To persuade him from not referring to this particular episode in his autobiography, the Congress president along with her daughter Priyanka Gandhi met him on May 7 at his residence but he decided to disclose facts as they were and tell the "truth", Singh claimed in an interview to Karan Thapar on Headlines Today.

The book titled "One Life is Not Enough: An Autobiography" is due to be released soon.

"Rahul was totally against her mother becoming prime minister. He said she would be killed like his father and grandmother and as a son he would not allow her to become the PM. He was very adamant," Singh said, recalling a May 18, 2004, meeting where Manmohan Singh, Gandhi family friend Suman Dubey, Priyanka and he were present.

Manmohan Singh later went on to become the prime minister.

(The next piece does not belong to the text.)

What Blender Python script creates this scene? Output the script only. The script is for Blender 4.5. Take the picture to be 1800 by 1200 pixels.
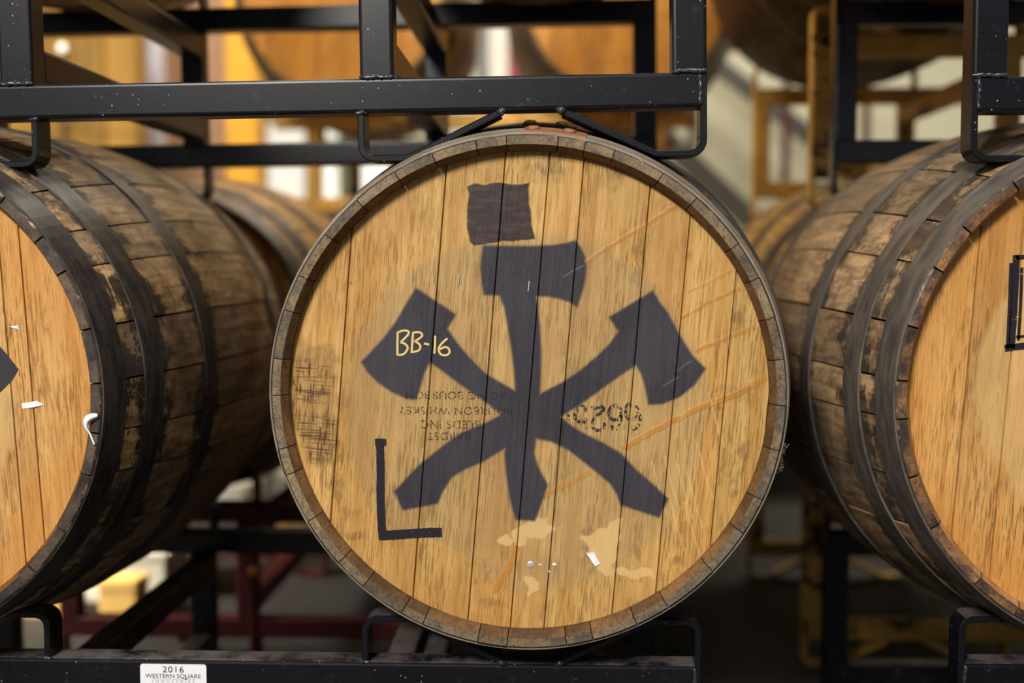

Rahul's opposition was conveyed to them by Priyanka, he said.

"As a son full marks to Rahul," he said. Rahul was 34 years at that time.

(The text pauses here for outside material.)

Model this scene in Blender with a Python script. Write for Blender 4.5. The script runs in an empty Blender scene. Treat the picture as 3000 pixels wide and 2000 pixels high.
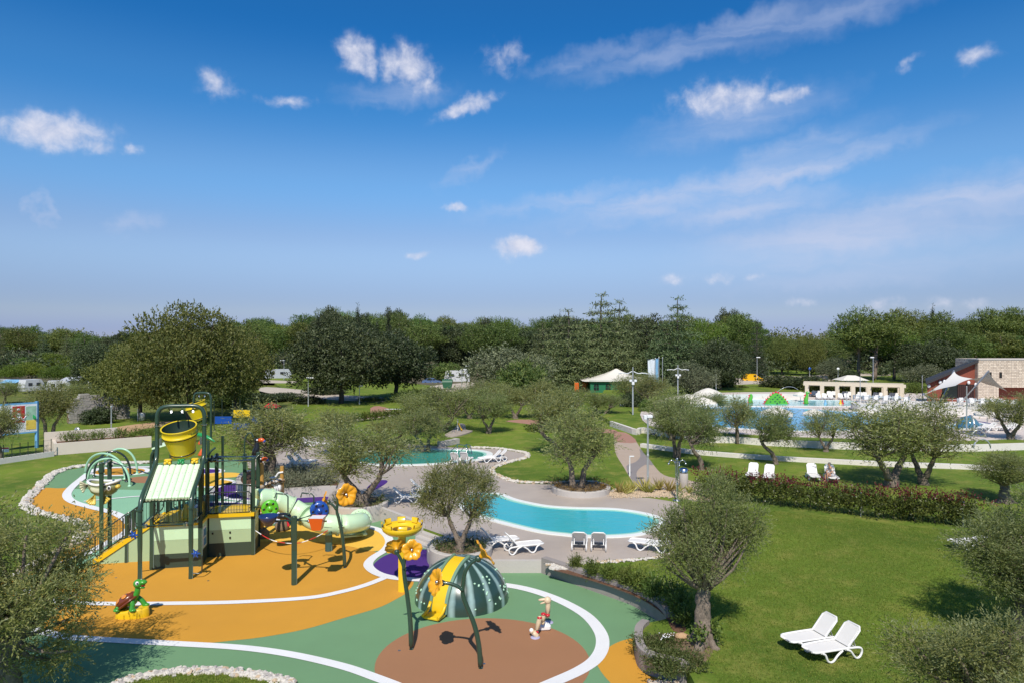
import bpy, math, random
import numpy as np
from mathutils import Vector, Matrix, Euler
from mathutils.geometry import tessellate_polygon

SC = bpy.context.scene
COL = SC.collection
R = math.radians

# ------------------------------------------------------------------ camera
CAM_H, FOC, HZ = 10.0, 2000.0, 990.0          # drone height (m), focal length and horizon row of the 3000x2000 photograph
cam_data = bpy.data.cameras.new('camera')
cam_data.sensor_width = 36.0
cam_data.lens = 24.0
cam_data.shift_y = -10.0 / 3000.0
cam_data.clip_start = 0.1
cam_data.clip_end = 6000.0
cam = bpy.data.objects.new('camera', cam_data)
cam.location = (0, 0, CAM_H)
cam.rotation_euler = (R(90), 0, 0)
COL.objects.link(cam)
SC.camera = cam

# ------------------------------------------------------------------ sun, exposure
SUN_EL, SUN_AZ = R(50), R(183.5)              # sun behind the camera, a touch to the left
sun_data = bpy.data.lights.new('sun', 'SUN')
sun_data.energy = 4.4
sun_data.angle = R(0.53)
sun_data.color = (1.0, 0.94, 0.85)
sun = bpy.data.objects.new('sun', sun_data)
sd = Vector((math.sin(SUN_AZ) * math.cos(SUN_EL), math.cos(SUN_AZ) * math.cos(SUN_EL), math.sin(SUN_EL)))
sun.rotation_euler = sd.to_track_quat('Z', 'Y').to_euler()
sun.location = (0, -40, 60)
COL.objects.link(sun)
SC.view_settings.view_transform = 'Standard'
SC.view_settings.look = 'None'
SC.view_settings.exposure = 0.12
SC.view_settings.gamma = 1.0
SC.view_settings.use_curve_mapping = False
SC.render.engine = 'CYCLES'
SC.cycles.max_bounces = 6
SC.cycles.diffuse_bounces = 2
SC.cycles.glossy_bounces = 3
SC.cycles.transmission_bounces = 4
SC.cycles.transparent_max_bounces = 8
SC.cycles.use_denoising = True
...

Singh claimed that Sonia also said "sorry" to him at their May 7 meeting after he narrated how he was victimised by the UPA government and refused to believe her claim that she was not aware of it.

"She said I did not know (about treatment meted out to him). I said nobody will buy it because nothing happens in Congress without your knowledge, without your approval. Same is the case with government. She said I am sorry," he said, adding that the Congress president had also embraced him.

Singh endorsed the claim of former prime minister Manmohan Singh's media adviser Sanjaya Baru that important government files were taken to Sonia by Pulok Chatterjee, who was in PMO, saying any question of protest over this did not arise as she was the "foremost" leader.

He also disclosed that the then vice president Shankar Dayal Sharma was Sonia's first choice as the prime minister in 1991 but Sharma, who then became President, declined the offer due to his poor health.

It was then she chose PV Narasimha Rao whom she never knew and they could never share warm relations, he said.

Former prime minister Rajiv Gandhi was killed in a LTTE suicide bomb attack in 1991 in Sriperumbudur, near Chennai, while his mother Indira Gandhi, also a former PM, was gunned down by her Sikh security guards at her residence in 1984.

To a question whether left to herself Sonia would have accepted the PM's post after the Congress-led UPA came to power defeating BJP-led NDA in 2004, Natwar Singh said, "it is difficult to answer".

Singh, whose son is a BJP MLA from Rajasthan, rejected the charge that there might have bitterness and revenge in him for the way he was dumped by Gandhis and said he never spoke a word against Sonia in public but "it is important to tell facts as you know them".

"She is a public figure. She is the most important politician in India... She is every biographer's dream. She is a historic figure," he said, adding that such figures have no "privacy".

When asked what if his claim that Rahul's opposition was behind her decision to not become the prime minister was denied by Manmohan Singh and Dubey, he said, "Of course they will. I am aware they will."

He then added, "They could have said it and got away with it if Sonia and Priyanka had not come to me. Period... They did not come to have coffee with me. They did not come to have lunch with me".

He also rated Sonia higher than Rajiv as a politician, saying she is tougher than him. "He was very large-hearted. You cannot take liberties with her," he said.